With no preset plan for keeping the convoy together, two neighboring convoy ships would often make the mistake of using each other as reference points. When the sun came up they’d still be steaming neatly in line . . . but the rest of the convoy had vanished. Convoy ships falling out of line, steaming off in the dark and becoming “rompers” was an unending problem — one which the German player in our Second World War at Sea: Bismarck game can use to his advantage.

The Evolution of the Raiders

In the first year of the war, the lion’s share of merchant ship losses were ships sailing independently, not in convoy. This was largely a matter of preference. U-Boat commanders preferred to attack defenseless merchantmen rather than risk detection by depth charge-equipped convoy escorts. But the extremely sparse protection of convoys at that time (some had just one destroyer escorting them, and others had nothing but 4-inch guns on the decks of the merchantmen), plus the demonstrated ineffectiveness of ASDIC-equipped British hunter-killer ship groups, emboldened some U-Boat commanders. Before long, they discovered that Admiral Dönitz’s World War I tactic of approaching a convoy on the surface at night let them get right in among the convoy ships, undetected by ASDIC. This was because ASDIC had the fatal flaw of being ineffective at detecting small targets on the surface. Combine this with the lamentable lack of combined-operations training for escort ships, and escort commanders soon found themselves chasing U-Boat shadows while merchantmen exploded all around them.
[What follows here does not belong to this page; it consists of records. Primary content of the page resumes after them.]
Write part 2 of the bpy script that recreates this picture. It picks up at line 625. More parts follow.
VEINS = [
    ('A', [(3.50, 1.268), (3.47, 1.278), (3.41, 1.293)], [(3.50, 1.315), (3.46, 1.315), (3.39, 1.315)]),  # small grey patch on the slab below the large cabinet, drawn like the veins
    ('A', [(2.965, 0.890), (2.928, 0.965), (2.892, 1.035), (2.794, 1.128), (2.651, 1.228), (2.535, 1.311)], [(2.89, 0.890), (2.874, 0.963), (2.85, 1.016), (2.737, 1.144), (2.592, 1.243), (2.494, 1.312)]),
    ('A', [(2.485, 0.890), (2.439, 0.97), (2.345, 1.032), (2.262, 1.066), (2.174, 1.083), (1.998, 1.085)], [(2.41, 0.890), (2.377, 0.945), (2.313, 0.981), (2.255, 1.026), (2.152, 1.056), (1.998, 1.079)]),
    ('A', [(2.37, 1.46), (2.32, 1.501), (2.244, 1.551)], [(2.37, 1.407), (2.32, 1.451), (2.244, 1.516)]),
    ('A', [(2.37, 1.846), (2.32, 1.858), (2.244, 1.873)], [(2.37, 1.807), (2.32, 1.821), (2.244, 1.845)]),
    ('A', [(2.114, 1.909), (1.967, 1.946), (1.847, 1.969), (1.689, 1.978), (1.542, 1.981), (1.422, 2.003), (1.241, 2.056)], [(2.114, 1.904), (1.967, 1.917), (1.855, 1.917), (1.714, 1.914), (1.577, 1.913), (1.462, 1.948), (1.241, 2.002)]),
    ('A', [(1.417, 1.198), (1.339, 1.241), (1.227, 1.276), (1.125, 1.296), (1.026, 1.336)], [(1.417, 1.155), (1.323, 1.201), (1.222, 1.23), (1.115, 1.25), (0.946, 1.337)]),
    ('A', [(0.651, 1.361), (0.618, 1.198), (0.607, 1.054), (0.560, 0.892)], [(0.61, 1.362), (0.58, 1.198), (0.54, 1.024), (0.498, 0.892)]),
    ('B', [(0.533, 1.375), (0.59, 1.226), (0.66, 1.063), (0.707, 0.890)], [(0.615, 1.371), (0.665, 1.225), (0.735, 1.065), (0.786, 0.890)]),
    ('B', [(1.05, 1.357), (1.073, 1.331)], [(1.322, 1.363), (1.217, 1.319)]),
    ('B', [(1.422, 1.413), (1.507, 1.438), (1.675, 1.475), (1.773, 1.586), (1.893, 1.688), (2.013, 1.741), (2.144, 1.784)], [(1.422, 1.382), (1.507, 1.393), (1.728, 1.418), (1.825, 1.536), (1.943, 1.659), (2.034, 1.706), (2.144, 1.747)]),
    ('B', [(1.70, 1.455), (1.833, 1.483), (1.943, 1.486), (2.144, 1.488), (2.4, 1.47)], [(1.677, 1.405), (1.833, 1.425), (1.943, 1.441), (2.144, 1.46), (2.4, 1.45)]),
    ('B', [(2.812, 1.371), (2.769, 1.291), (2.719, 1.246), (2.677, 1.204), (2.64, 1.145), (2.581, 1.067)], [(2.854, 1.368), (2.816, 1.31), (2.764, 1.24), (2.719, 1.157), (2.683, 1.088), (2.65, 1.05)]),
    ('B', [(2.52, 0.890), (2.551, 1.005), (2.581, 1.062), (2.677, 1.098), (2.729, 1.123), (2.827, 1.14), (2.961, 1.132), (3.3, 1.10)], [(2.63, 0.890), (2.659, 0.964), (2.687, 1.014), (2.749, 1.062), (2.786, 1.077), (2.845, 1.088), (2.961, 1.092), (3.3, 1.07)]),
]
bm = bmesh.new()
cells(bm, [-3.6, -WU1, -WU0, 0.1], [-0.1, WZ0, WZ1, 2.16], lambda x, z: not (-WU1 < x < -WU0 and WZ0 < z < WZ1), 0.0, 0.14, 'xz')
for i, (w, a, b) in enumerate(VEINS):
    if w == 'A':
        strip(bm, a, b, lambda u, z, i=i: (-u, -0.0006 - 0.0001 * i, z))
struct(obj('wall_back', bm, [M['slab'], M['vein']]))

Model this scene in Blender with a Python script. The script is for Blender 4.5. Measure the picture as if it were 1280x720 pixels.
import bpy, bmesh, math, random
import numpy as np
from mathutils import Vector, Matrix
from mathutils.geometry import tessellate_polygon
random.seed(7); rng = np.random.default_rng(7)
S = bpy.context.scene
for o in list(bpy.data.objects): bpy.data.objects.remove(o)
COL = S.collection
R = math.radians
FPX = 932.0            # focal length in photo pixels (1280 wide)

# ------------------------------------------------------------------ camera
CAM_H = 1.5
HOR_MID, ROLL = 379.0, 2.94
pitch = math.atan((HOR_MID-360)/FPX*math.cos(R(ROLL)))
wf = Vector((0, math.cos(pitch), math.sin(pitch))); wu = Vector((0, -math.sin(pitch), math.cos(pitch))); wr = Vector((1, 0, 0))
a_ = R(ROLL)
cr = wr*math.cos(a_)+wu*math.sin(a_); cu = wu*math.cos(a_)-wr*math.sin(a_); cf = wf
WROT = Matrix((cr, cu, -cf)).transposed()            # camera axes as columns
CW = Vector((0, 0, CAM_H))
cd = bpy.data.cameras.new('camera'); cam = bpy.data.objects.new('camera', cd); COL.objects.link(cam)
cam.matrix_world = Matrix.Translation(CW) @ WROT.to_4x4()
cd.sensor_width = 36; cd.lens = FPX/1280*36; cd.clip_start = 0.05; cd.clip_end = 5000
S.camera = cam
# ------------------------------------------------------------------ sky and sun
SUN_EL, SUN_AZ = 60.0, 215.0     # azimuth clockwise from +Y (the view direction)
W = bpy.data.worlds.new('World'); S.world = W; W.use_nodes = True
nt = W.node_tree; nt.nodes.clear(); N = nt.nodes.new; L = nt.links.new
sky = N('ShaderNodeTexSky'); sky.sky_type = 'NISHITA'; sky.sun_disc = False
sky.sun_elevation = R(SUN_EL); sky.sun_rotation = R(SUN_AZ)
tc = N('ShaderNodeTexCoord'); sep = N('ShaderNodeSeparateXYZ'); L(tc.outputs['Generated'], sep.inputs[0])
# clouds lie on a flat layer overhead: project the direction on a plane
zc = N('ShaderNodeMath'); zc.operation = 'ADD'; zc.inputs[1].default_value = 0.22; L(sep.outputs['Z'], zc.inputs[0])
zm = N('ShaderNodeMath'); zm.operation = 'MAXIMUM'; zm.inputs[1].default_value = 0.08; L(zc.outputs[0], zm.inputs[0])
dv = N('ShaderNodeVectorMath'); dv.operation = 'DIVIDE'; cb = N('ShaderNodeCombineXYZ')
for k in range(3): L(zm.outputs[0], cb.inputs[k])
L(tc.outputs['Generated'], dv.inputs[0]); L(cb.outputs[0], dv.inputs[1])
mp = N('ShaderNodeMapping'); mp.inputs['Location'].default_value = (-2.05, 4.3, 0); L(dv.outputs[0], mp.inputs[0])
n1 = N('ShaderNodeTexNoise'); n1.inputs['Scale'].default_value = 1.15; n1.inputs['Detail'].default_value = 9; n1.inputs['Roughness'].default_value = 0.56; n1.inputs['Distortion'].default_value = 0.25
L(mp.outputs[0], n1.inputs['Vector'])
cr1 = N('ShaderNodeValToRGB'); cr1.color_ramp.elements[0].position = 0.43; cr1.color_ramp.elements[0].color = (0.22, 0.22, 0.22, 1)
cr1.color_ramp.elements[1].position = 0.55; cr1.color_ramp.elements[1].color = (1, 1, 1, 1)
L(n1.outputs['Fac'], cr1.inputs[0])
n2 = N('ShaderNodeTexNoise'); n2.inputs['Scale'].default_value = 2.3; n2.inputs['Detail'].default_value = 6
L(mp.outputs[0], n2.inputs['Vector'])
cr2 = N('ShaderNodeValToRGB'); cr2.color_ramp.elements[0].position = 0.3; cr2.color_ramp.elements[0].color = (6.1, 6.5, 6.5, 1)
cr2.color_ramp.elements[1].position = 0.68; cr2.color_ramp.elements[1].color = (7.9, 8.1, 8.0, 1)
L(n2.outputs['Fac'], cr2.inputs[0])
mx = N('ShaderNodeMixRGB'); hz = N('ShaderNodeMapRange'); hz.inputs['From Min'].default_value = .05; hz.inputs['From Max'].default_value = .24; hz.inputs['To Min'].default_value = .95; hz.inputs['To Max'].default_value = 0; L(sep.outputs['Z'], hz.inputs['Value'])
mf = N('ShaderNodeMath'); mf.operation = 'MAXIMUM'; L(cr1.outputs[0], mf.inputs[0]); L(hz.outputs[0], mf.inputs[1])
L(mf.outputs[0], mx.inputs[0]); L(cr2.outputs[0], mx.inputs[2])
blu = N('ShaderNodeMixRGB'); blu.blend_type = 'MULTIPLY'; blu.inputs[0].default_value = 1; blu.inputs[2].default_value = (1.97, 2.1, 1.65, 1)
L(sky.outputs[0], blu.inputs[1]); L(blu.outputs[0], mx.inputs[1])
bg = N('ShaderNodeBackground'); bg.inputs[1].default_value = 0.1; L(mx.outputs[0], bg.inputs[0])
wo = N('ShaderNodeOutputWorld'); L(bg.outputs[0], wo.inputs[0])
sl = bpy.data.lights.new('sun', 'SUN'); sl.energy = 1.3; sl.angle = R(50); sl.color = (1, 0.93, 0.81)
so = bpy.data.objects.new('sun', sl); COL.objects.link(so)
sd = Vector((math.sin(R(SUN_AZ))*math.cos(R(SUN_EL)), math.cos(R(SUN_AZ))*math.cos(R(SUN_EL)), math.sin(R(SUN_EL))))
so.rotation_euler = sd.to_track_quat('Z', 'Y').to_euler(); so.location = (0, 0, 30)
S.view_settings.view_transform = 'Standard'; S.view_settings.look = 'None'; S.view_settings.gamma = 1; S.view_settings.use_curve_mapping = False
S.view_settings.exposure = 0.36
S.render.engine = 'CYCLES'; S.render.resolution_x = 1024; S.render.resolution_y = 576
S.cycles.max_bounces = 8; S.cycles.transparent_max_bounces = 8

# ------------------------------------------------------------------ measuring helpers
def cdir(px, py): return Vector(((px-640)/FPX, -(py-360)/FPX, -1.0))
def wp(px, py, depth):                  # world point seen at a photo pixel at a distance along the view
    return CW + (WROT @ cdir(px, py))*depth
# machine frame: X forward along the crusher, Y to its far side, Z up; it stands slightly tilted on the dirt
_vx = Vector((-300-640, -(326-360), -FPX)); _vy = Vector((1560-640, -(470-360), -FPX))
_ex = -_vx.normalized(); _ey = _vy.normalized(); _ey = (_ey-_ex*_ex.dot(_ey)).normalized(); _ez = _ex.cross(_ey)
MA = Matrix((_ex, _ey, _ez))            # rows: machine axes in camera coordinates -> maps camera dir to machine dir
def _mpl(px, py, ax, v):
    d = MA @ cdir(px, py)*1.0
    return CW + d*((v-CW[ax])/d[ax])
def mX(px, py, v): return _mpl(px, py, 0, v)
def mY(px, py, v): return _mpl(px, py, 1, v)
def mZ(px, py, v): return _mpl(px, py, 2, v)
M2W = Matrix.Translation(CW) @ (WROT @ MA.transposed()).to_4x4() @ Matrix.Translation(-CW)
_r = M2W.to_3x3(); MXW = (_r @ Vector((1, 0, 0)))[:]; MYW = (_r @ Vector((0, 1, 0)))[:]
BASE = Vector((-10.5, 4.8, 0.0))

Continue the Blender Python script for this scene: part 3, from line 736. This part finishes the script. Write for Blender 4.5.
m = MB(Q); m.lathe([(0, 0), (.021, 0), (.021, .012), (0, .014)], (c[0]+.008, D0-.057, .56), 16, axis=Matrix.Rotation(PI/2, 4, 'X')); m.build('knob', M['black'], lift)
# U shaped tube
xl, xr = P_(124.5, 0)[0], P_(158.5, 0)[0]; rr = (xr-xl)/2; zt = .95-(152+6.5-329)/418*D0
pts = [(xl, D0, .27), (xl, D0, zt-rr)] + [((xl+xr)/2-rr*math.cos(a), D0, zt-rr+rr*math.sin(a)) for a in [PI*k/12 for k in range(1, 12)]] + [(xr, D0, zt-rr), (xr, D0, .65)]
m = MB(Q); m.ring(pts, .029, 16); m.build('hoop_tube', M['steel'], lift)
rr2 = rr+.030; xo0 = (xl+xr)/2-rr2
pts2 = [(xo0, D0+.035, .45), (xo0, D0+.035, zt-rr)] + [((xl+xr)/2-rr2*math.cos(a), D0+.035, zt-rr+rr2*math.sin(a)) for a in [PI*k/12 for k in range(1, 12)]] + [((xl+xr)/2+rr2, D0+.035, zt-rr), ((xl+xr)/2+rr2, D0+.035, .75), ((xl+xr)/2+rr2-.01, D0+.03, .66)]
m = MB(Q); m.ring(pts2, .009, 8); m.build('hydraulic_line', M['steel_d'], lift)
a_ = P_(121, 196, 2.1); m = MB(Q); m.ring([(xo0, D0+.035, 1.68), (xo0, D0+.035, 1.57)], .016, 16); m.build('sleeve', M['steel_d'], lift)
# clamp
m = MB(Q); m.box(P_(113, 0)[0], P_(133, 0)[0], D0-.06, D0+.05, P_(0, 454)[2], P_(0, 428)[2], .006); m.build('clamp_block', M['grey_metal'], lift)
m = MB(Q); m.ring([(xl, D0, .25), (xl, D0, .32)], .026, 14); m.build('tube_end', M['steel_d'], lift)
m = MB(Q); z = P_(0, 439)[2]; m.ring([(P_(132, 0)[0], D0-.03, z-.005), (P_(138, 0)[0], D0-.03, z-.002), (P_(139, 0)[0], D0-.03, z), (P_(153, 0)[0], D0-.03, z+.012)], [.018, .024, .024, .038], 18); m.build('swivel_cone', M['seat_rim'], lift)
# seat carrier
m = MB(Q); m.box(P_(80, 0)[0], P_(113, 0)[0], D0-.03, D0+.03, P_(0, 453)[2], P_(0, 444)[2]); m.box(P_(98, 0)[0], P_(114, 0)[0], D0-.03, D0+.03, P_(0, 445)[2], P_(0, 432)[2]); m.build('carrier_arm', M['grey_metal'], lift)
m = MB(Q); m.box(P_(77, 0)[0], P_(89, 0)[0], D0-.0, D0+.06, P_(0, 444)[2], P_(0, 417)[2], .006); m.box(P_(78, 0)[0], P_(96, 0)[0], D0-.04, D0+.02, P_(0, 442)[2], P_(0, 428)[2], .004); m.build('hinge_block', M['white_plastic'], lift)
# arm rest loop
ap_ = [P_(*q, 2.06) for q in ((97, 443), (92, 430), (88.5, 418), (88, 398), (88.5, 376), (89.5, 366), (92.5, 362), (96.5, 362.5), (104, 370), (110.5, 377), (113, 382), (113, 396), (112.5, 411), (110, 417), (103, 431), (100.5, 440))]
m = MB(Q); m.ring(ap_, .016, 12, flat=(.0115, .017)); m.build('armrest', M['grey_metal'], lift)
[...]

Two types of raider. Submarine U-47 and battle cruiser Scharnhorst, 1939.

German surface raiders also got worldwide attention for their attacks on Allied merchant shipping in the early war years. But like the U-Boats, they did most of their damage to lone merchantmen. All the victims of the pocket battleship Graf Spee (a principal performer in our Cone of Fire Classic Wargame Proposal) were lone freighters. And when her sister ship Admiral Scheer encountered Convoy HX84 on November 5, 1940, the lone escort (armed merchant cruiser Jervis Bay) was able to keep her busy long enough for the convoy to scatter. Only five merchant ships out of 37 (plus Jervis Bay herself) fell to Admiral Scheer’s guns. The cruiser Admiral Hipper had better luck against an unescorted convoy in February 1941, sinking seven out of 19 ships. But this was paltry compared to the victories which U-Boats were racking up by then. Indeed, old Jervis Bay’s effectiveness against the state-of-the-art Admiral Scheer proved that any future German surface raiders would have to sail together in task forces to have a chance at disrupting the convoy system. This realization helped set the wheels in motion for the launch of the most famous of all German convoy-raiding task forces: the Bismarck and the Prinz Eugen.

Flower Power

As the war progressed, Royal Navy ship production slowly caught up with the escort needs of the convoys. Early assistance from the U.S. in the form of 50 lend-lease World War I destroyers helped, as did the introduction of Black Swan-class sloops later on. But the backbone of the new escort fleet was the Flower-class corvette.


HMCS Sackville.

Originally designed as coastal escorts and minesweepers, corvettes rolled horribly on the high seas, even in good weather. But they were tough and seaworthy, highly maneuverable, and quick and cheap to build. Constantly upgraded over the war years, these small, unglamorous ships took the brunt of the fighting against the U-Boat wolfpacks, and took it well. Improvements in anti-submarine weaponry like the Hedgehog and Squid gave the corvettes better ways to deal with the U-Boats over time. And increased production of new classes of escort vessels, plus the addition of air cover from escort carriers and long-range land-based ASW planes, finally brought the U-Boat menace under control in May 1943.

It’s tough to find much small-scale living naval history today, but we’re lucky that the Royal Canadian Navy’s forces in the North Atlantic included a large number of corvettes. HMCS Sackville, “The Last Corvette,” serves as Canada’s Naval Memorial at Halifax, Nova Scotia. You can visit her online, take a photo tour, and read her history and action reports. Or you can hear her history sung in all its glory by my favorite shantyman Tom Lewis on disc and at seaside festivals around North America and Europe.